A Different Approach to Decision-Making

Decision-making does not have to be daunting and stressful with these different approaches.

When we think about making a decision about something, we almost always think about two roads diverging. A fork in the road. A choice to make.

Metaphors like this can be very daunting and overwhelming. Decision-making as a process can be pressurising by itself. So instead of increasing the pressure with such heavy metaphors, why not think of some lighter metaphors for decision-making?

A Closet Full of Jackets:

As a conversation between authors Ryan Holiday and Tim Ferris brings to our notice in The Daily Stoic podcast, when we think about decisions, when we think about the ‘choosing one of the forks in the road’, we think going back on the ‘other’ road is not possible.

Ferris suggests that instead of the fork, the process of decision-making could be seen as a process of opening a closet and choosing the jacket you wish to put on. If you don’t like the jacket, you can always put it back and choose something else that suits your needs better. No drama, no do-or-die anxiety to deal with.

Decision-making often is actually a matter of trial and error in the process; of choosing the right jacket from the closet.

It’s not a ‘wrong fork’ you chose- it’s actually just a different jacket that’s needed! Say, you decided to change your career, and it didn’t go according to plan and now you decide to go back to your old career. Viewing that decision as the ‘wrong fork’ would make you feel horrible about the change in plans. However, viewing it as the time to go back to wearing your old jacket would enable one to de-escalate the pressure, see it for what it is- an experience to learn from, instead of an experience to be bitter about. Just a jacket to change back to.

There are More than Two Forks on the road:

Some of us would still be sceptical of this approach. What if we don’t wish to go back? Some decisions are indeed irreversible.

In that case, one more approach comes in handy- why see only a two-forked road? Why not think of the forked road like a cutlery fork- having multiple forks, multiple arrows, each leading to a different outcome? Having a sense of more choices, instead of a ‘this or that’ approach would be freeing. There isn’t just a plan B, but also a plan C, D and E.

There are not just two roads diverging- there are perhaps four or five roads, and we have the choice to weigh in our options, and then make a decision.

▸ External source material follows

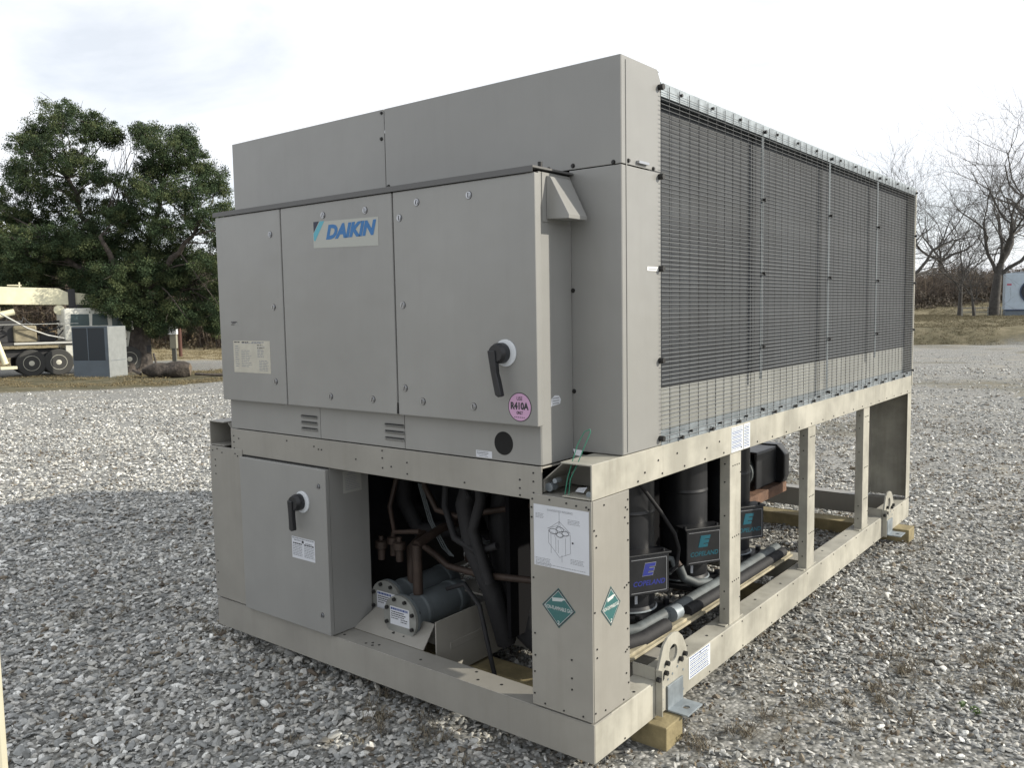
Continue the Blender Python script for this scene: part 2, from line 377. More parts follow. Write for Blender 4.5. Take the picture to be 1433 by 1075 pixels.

So, the next time you find yourself at cross-roads and a decision must be made, remind yourself that you are not actually at cross-roads and are instead looking at a process of trial and error. You are looking at a vast closet full of different jackets to try out, and you just need to pick the one that helps you combat the weather. If it doesn’t, you can always go back and change! You are looking at a road with multiple forks, and you have a broad set of potential outcomes to choose from!